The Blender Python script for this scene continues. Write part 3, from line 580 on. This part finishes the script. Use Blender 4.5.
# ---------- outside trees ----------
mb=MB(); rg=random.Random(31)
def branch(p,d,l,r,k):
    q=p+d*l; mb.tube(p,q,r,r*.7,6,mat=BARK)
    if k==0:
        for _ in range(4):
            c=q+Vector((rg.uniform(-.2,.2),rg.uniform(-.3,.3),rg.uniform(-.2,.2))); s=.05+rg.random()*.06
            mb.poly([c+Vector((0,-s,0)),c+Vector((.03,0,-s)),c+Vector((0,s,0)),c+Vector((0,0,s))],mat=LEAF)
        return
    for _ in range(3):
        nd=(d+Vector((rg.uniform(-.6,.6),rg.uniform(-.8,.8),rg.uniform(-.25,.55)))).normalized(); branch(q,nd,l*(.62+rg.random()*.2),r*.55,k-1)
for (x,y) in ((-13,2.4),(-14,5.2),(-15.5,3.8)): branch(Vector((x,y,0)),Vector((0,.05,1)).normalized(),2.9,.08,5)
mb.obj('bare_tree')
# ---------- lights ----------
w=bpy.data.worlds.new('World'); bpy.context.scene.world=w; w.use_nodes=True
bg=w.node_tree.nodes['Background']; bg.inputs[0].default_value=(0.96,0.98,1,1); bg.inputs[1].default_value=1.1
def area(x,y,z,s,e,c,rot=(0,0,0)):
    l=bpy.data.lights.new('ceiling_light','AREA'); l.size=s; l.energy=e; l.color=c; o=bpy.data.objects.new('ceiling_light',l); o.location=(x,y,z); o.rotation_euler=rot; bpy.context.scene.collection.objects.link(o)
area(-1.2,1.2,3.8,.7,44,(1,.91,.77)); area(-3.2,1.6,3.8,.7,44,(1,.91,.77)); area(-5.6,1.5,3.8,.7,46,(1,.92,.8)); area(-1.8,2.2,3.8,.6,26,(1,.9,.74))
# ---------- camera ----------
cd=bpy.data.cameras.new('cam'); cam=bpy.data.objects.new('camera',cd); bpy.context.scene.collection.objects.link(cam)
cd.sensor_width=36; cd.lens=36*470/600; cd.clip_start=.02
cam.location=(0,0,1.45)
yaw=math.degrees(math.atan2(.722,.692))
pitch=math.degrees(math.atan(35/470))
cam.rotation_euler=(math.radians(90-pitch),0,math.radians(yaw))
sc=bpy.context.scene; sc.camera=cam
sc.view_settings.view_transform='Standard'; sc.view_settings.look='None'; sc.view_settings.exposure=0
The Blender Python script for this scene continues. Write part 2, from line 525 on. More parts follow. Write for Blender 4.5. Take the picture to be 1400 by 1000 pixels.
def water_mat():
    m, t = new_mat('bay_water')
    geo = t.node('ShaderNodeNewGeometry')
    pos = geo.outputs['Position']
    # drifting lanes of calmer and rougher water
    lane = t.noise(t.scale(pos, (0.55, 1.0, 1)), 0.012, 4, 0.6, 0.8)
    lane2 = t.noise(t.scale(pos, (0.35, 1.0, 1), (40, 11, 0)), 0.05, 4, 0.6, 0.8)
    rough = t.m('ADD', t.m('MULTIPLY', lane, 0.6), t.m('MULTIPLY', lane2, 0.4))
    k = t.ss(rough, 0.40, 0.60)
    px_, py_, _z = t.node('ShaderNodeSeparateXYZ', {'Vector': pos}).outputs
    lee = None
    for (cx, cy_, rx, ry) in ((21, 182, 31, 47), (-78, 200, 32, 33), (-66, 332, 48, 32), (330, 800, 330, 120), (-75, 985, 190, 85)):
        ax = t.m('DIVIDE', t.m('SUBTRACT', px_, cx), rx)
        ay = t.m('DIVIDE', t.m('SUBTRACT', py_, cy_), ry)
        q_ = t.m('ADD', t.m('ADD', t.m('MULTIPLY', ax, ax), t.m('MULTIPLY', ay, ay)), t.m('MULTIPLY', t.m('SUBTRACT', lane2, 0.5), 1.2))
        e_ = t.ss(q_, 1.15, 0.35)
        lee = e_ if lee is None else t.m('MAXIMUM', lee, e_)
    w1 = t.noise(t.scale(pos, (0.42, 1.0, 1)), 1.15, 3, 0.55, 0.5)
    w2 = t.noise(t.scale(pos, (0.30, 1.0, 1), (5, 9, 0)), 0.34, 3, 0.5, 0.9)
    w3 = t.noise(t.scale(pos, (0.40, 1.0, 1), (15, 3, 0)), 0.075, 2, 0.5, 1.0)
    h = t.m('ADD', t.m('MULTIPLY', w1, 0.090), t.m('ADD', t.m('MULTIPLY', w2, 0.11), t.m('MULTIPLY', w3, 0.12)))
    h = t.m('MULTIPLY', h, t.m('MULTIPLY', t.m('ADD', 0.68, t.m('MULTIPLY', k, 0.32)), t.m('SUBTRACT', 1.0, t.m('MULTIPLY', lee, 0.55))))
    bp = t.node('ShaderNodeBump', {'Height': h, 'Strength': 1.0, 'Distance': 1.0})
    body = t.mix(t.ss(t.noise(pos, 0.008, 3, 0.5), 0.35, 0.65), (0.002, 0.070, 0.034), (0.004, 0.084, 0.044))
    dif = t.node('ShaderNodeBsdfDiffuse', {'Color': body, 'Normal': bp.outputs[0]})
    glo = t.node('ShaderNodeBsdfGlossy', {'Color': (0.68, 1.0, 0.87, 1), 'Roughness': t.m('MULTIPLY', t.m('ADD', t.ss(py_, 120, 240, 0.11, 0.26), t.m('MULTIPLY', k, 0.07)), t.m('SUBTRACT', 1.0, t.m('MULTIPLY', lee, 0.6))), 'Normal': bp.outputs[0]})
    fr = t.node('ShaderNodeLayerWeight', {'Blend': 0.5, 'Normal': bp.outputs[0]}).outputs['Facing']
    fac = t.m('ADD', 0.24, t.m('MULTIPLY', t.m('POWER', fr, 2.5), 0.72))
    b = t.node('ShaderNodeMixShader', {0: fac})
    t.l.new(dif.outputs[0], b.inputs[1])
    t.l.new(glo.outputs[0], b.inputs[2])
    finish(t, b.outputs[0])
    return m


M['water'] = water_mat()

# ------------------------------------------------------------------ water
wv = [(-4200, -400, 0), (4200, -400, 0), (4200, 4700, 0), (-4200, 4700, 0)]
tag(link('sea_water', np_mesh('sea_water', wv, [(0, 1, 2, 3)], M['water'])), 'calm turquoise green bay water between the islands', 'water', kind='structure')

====

What is asked
Copy each entry exactly, with nothing added or dropped.

The response
The Blender Python script for this scene continues. Write part 3, from line 580 on. This part finishes the script. Use Blender 4.5.
# ---------- outside trees ----------
mb=MB(); rg=random.Random(31)
def branch(p,d,l,r,k):
    q=p+d*l; mb.tube(p,q,r,r*.7,6,mat=BARK)
    if k==0:
        for _ in range(4):
            c=q+Vector((rg.uniform(-.2,.2),rg.uniform(-.3,.3),rg.uniform(-.2,.2))); s=.05+rg.random()*.06
            mb.poly([c+Vector((0,-s,0)),c+Vector((.03,0,-s)),c+Vector((0,s,0)),c+Vector((0,0,s))],mat=LEAF)
        return
    for _ in range(3):
        nd=(d+Vector((rg.uniform(-.6,.6),rg.uniform(-.8,.8),rg.uniform(-.25,.55)))).normalized(); branch(q,nd,l*(.62+rg.random()*.2),r*.55,k-1)
for (x,y) in ((-13,2.4),(-14,5.2),(-15.5,3.8)): branch(Vector((x,y,0)),Vector((0,.05,1)).normalized(),2.9,.08,5)
mb.obj('bare_tree')
# ---------- lights ----------
w=bpy.data.worlds.new('World'); bpy.context.scene.world=w; w.use_nodes=True
bg=w.node_tree.nodes['Background']; bg.inputs[0].default_value=(0.96,0.98,1,1); bg.inputs[1].default_value=1.1
def area(x,y,z,s,e,c,rot=(0,0,0)):
    l=bpy.data.lights.new('ceiling_light','AREA'); l.size=s; l.energy=e; l.color=c; o=bpy.data.objects.new('ceiling_light',l); o.location=(x,y,z); o.rotation_euler=rot; bpy.context.scene.collection.objects.link(o)
area(-1.2,1.2,3.8,.7,44,(1,.91,.77)); area(-3.2,1.6,3.8,.7,44,(1,.91,.77)); area(-5.6,1.5,3.8,.7,46,(1,.92,.8)); area(-1.8,2.2,3.8,.6,26,(1,.9,.74))
# ---------- camera ----------
cd=bpy.data.cameras.new('cam'); cam=bpy.data.objects.new('camera',cd); bpy.context.scene.collection.objects.link(cam)
cd.sensor_width=36; cd.lens=36*470/600; cd.clip_start=.02
cam.location=(0,0,1.45)
yaw=math.degrees(math.atan2(.722,.692))
pitch=math.degrees(math.atan(35/470))
cam.rotation_euler=(math.radians(90-pitch),0,math.radians(yaw))
sc=bpy.context.scene; sc.camera=cam
sc.view_settings.view_transform='Standard'; sc.view_settings.look='None'; sc.view_settings.exposure=0
The Blender Python script for this scene continues. Write part 2, from line 525 on. More parts follow. Write for Blender 4.5. Take the picture to be 1400 by 1000 pixels.
def water_mat():
    m, t = new_mat('bay_water')
    geo = t.node('ShaderNodeNewGeometry')
    pos = geo.outputs['Position']
    # drifting lanes of calmer and rougher water
    lane = t.noise(t.scale(pos, (0.55, 1.0, 1)), 0.012, 4, 0.6, 0.8)
    lane2 = t.noise(t.scale(pos, (0.35, 1.0, 1), (40, 11, 0)), 0.05, 4, 0.6, 0.8)
    rough = t.m('ADD', t.m('MULTIPLY', lane, 0.6), t.m('MULTIPLY', lane2, 0.4))
    k = t.ss(rough, 0.40, 0.60)
    px_, py_, _z = t.node('ShaderNodeSeparateXYZ', {'Vector': pos}).outputs
    lee = None
    for (cx, cy_, rx, ry) in ((21, 182, 31, 47), (-78, 200, 32, 33), (-66, 332, 48, 32), (330, 800, 330, 120), (-75, 985, 190, 85)):
        ax = t.m('DIVIDE', t.m('SUBTRACT', px_, cx), rx)
        ay = t.m('DIVIDE', t.m('SUBTRACT', py_, cy_), ry)
        q_ = t.m('ADD', t.m('ADD', t.m('MULTIPLY', ax, ax), t.m('MULTIPLY', ay, ay)), t.m('MULTIPLY', t.m('SUBTRACT', lane2, 0.5), 1.2))
        e_ = t.ss(q_, 1.15, 0.35)
        lee = e_ if lee is None else t.m('MAXIMUM', lee, e_)
    w1 = t.noise(t.scale(pos, (0.42, 1.0, 1)), 1.15, 3, 0.55, 0.5)
    w2 = t.noise(t.scale(pos, (0.30, 1.0, 1), (5, 9, 0)), 0.34, 3, 0.5, 0.9)
    w3 = t.noise(t.scale(pos, (0.40, 1.0, 1), (15, 3, 0)), 0.075, 2, 0.5, 1.0)
    h = t.m('ADD', t.m('MULTIPLY', w1, 0.090), t.m('ADD', t.m('MULTIPLY', w2, 0.11), t.m('MULTIPLY', w3, 0.12)))
    h = t.m('MULTIPLY', h, t.m('MULTIPLY', t.m('ADD', 0.68, t.m('MULTIPLY', k, 0.32)), t.m('SUBTRACT', 1.0, t.m('MULTIPLY', lee, 0.55))))
    bp = t.node('ShaderNodeBump', {'Height': h, 'Strength': 1.0, 'Distance': 1.0})
    body = t.mix(t.ss(t.noise(pos, 0.008, 3, 0.5), 0.35, 0.65), (0.002, 0.070, 0.034), (0.004, 0.084, 0.044))
    dif = t.node('ShaderNodeBsdfDiffuse', {'Color': body, 'Normal': bp.outputs[0]})
    glo = t.node('ShaderNodeBsdfGlossy', {'Color': (0.68, 1.0, 0.87, 1), 'Roughness': t.m('MULTIPLY', t.m('ADD', t.ss(py_, 120, 240, 0.11, 0.26), t.m('MULTIPLY', k, 0.07)), t.m('SUBTRACT', 1.0, t.m('MULTIPLY', lee, 0.6))), 'Normal': bp.outputs[0]})
    fr = t.node('ShaderNodeLayerWeight', {'Blend': 0.5, 'Normal': bp.outputs[0]}).outputs['Facing']
    fac = t.m('ADD', 0.24, t.m('MULTIPLY', t.m('POWER', fr, 2.5), 0.72))
    b = t.node('ShaderNodeMixShader', {0: fac})
    t.l.new(dif.outputs[0], b.inputs[1])
    t.l.new(glo.outputs[0], b.inputs[2])
    finish(t, b.outputs[0])
    return m


M['water'] = water_mat()

# ------------------------------------------------------------------ water
wv = [(-4200, -400, 0), (4200, -400, 0), (4200, 4700, 0), (-4200, 4700, 0)]
tag(link('sea_water', np_mesh('sea_water', wv, [(0, 1, 2, 3)], M['water'])), 'calm turquoise green bay water between the islands', 'water', kind='structure')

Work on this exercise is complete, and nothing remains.